Required task: Return the line containing "Keep writing the", the line containing "obj('leg', b, M_BLACKC, cab)", and every line between them, exactly as they stand. Output nothing else.

######

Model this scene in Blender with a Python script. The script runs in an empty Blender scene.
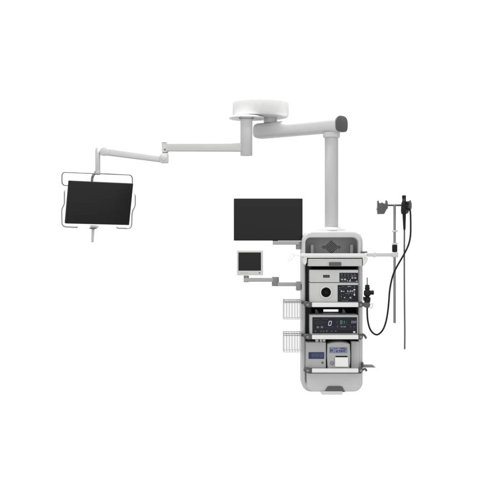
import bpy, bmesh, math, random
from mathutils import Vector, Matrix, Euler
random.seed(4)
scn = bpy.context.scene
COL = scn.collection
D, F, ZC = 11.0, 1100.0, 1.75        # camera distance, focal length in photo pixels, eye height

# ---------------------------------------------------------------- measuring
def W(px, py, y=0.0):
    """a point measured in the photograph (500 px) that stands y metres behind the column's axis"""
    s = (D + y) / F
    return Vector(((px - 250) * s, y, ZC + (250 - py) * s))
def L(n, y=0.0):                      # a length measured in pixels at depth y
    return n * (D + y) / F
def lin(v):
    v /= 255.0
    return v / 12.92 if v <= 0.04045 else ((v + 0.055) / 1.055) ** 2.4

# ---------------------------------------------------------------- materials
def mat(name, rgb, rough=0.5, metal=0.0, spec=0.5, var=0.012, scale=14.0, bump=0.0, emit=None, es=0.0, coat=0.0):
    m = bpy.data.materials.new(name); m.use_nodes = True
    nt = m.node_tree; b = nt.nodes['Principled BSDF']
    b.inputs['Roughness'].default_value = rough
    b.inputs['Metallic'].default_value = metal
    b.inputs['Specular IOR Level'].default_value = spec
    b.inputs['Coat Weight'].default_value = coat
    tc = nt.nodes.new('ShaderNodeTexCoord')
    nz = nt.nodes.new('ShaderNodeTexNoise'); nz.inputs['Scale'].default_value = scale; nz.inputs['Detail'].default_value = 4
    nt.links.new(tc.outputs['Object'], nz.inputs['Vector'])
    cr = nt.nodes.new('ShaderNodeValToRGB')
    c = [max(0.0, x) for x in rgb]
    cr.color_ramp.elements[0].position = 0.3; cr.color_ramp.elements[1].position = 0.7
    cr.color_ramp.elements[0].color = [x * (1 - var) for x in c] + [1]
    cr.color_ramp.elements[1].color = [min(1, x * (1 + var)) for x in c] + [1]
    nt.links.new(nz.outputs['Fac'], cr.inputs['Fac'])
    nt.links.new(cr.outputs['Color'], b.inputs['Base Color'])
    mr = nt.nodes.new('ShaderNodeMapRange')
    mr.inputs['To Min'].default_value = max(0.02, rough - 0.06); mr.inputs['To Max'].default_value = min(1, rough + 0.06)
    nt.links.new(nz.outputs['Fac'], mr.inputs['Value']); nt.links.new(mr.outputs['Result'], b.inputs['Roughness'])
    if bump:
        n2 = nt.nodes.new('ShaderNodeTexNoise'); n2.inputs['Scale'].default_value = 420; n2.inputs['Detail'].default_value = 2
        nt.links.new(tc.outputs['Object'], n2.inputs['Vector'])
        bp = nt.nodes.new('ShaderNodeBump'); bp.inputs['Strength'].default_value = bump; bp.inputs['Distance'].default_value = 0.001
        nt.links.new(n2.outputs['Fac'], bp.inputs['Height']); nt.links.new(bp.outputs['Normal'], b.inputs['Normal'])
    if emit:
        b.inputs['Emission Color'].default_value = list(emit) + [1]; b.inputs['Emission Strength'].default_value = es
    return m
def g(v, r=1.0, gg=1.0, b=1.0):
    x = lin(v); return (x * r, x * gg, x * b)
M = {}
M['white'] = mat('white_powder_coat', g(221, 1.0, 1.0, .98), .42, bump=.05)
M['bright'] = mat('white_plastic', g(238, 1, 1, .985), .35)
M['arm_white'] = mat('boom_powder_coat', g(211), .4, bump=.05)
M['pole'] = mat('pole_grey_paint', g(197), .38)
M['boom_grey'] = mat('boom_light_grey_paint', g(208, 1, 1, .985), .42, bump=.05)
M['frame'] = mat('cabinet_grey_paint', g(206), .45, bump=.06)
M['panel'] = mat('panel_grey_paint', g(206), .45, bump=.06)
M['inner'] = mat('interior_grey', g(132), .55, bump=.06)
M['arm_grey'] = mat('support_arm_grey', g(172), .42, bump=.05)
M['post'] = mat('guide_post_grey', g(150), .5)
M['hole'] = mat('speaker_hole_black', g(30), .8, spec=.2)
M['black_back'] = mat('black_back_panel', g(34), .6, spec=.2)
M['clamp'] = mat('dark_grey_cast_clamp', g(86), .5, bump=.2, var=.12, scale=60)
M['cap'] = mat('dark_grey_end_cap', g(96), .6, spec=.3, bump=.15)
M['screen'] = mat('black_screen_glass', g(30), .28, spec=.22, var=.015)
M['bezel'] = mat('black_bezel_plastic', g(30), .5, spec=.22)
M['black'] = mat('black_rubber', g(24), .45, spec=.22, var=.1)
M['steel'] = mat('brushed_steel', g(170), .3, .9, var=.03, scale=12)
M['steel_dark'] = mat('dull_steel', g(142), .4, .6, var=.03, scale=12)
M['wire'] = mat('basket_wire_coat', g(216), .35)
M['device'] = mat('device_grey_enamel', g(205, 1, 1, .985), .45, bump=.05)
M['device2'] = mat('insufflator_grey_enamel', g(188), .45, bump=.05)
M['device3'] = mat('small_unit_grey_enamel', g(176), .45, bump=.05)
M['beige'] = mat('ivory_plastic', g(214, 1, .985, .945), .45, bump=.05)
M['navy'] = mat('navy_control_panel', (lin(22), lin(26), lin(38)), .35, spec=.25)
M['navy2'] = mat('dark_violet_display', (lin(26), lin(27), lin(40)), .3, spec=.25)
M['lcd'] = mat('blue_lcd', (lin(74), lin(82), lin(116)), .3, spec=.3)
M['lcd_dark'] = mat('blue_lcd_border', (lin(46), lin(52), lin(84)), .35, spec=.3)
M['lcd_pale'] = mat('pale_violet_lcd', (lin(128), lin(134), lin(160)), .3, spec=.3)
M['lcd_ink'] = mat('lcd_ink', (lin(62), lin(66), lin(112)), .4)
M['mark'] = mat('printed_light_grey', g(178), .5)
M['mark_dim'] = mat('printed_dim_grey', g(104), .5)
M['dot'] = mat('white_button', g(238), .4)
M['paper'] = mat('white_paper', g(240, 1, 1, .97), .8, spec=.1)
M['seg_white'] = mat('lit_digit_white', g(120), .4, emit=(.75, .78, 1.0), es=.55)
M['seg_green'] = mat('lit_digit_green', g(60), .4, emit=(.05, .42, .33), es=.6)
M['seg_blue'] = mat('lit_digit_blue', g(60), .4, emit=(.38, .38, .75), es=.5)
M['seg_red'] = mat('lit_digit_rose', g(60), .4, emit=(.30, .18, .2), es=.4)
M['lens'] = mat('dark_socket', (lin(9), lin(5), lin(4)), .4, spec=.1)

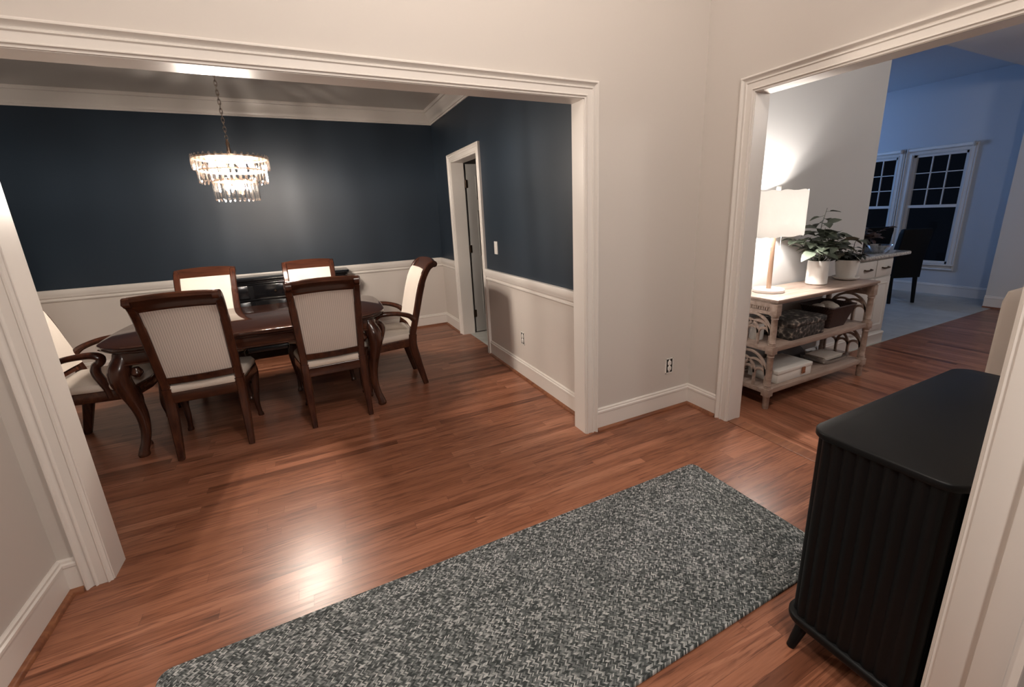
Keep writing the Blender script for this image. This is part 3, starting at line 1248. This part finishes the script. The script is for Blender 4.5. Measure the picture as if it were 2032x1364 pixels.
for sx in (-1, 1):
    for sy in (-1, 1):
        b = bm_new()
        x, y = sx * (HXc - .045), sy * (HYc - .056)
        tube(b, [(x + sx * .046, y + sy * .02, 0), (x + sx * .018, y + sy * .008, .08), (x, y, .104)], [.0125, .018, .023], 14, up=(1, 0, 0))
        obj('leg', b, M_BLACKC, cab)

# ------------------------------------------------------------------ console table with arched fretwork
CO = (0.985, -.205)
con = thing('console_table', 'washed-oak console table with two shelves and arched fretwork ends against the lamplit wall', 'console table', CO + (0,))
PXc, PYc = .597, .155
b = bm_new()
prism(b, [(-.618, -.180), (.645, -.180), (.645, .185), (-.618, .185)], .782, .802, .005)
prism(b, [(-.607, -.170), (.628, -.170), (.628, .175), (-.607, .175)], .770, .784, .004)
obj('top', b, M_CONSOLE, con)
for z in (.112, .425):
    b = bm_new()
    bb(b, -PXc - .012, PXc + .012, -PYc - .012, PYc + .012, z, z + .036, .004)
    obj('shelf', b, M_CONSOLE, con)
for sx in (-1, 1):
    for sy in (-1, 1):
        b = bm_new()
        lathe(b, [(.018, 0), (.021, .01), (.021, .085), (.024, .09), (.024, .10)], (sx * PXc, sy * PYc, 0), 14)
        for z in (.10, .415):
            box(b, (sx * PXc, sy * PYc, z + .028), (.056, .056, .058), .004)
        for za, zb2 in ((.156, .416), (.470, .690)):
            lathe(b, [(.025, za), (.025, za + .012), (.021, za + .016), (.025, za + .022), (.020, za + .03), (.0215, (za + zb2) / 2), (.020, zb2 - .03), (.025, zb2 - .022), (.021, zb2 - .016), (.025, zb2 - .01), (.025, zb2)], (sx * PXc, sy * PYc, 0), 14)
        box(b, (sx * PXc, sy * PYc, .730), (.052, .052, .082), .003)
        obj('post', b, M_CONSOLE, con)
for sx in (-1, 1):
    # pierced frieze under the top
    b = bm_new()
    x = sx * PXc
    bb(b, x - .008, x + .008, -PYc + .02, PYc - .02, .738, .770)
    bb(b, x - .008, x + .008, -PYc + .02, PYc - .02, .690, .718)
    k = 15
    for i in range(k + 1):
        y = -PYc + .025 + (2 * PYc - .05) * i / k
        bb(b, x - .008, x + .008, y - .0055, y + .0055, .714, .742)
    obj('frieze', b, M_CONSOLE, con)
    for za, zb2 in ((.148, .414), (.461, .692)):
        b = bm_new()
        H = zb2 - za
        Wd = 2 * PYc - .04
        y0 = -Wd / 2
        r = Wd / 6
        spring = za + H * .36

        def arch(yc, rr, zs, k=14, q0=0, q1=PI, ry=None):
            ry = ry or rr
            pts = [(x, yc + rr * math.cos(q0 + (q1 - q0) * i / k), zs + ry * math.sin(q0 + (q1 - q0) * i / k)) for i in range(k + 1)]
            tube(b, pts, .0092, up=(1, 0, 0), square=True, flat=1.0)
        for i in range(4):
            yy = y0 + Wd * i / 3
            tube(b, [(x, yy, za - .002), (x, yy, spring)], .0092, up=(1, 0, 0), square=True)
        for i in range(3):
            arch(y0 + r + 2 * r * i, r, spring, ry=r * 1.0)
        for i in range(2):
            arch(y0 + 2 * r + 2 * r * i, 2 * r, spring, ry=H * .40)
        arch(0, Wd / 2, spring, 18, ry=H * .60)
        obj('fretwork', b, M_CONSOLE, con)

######

Answer in full:
Keep writing the Blender script for this image. This is part 3, starting at line 1248. This part finishes the script. The script is for Blender 4.5. Measure the picture as if it were 2032x1364 pixels.
for sx in (-1, 1):
    for sy in (-1, 1):
        b = bm_new()
        x, y = sx * (HXc - .045), sy * (HYc - .056)
        tube(b, [(x + sx * .046, y + sy * .02, 0), (x + sx * .018, y + sy * .008, .08), (x, y, .104)], [.0125, .018, .023], 14, up=(1, 0, 0))
        obj('leg', b, M_BLACKC, cab)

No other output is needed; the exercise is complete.